Leda (Olivia Colman) is a middle-aged divorcee devoted to her work. While on vacation on a holiday island, Leda encounters a family where an event leads to her becoming overwhelmed by memories of the difficult, unconventional choices she made as a mother, and the consequences for herself and her family.

There's a real intimacy brought to The Lost Daughter from Maggie Gyllenhaal, utilising close shots of her subject to get right up close and personal. You can sense everything she's feeling from the looks she gives the family, Gyllenhaal writing a meandering screenplay that focuses on Leda seeing herself in Nina, triggering flashbacks to a troubled past. 

It does run out of steam towards the end however, considering this is her directorial debut, Gyllenhaal delivers a very assured piece of filmmaking that will lead to bigger and better things. Having Olivia Colman and Ed Harris dance to Livin' on a Prayer in your first film is not a bad way to start mind. 

Leading the film, Olivia Colman delivers a quietly powerful performance as Leda, lost in herself as she tries to move on with life all while getting caught up in the affairs of others. She's very much a national treasure but Jessie Buckley has her crown firmly in her sights, emotive and assured in flashbacks to Leda's past. Having the likes of Buckley and Colman playing the past and present iterations of the lead character works wonders here for Gyllenhaal. Big fan of Ed Harris as well, keen on making friends with Leda but kept at somewhat of a distance as she begins to spiral a little. 

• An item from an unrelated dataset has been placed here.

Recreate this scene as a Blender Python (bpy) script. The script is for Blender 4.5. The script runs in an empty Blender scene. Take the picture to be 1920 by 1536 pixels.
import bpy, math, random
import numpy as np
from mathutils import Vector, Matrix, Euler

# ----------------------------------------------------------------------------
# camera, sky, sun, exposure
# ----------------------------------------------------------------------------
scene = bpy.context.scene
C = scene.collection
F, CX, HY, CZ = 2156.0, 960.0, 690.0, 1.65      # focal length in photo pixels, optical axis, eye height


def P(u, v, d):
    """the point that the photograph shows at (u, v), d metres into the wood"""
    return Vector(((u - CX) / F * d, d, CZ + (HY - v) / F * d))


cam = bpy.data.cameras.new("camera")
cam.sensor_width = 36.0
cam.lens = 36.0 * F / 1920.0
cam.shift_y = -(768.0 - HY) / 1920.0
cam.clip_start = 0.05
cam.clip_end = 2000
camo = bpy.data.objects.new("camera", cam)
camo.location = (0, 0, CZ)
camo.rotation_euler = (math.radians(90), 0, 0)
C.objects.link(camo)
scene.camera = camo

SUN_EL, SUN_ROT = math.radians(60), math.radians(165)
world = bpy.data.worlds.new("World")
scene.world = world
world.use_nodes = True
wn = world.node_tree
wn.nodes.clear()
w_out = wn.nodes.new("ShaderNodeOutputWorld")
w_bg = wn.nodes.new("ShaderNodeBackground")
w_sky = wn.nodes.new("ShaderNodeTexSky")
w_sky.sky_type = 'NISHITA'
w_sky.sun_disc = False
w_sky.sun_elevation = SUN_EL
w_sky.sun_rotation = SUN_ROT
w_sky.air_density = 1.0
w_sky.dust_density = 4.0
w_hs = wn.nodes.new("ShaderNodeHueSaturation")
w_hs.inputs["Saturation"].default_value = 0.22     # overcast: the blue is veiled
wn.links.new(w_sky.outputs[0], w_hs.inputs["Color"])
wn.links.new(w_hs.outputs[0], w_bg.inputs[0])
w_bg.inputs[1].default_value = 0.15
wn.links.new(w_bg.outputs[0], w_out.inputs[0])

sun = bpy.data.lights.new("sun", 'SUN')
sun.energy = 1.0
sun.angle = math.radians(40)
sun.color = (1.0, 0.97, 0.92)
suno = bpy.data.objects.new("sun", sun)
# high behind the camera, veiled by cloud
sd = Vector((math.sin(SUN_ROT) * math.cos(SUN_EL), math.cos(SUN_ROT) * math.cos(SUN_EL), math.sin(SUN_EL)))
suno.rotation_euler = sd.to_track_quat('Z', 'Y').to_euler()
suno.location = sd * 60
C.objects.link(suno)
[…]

The Lost Daughter is a very interesting film in the way it hones in on a woman's past issues triggered by her present day scenario, the two timelines intertwining to great effect as we see some of the reasons why Leda may be acting out in the present. It's a sterling effort from Maggie Gyllenhaal with her directorial debut and Olivia Colman once again proves just how good an actress she is with an understated performance that will surely see her secure several nominations this awards season.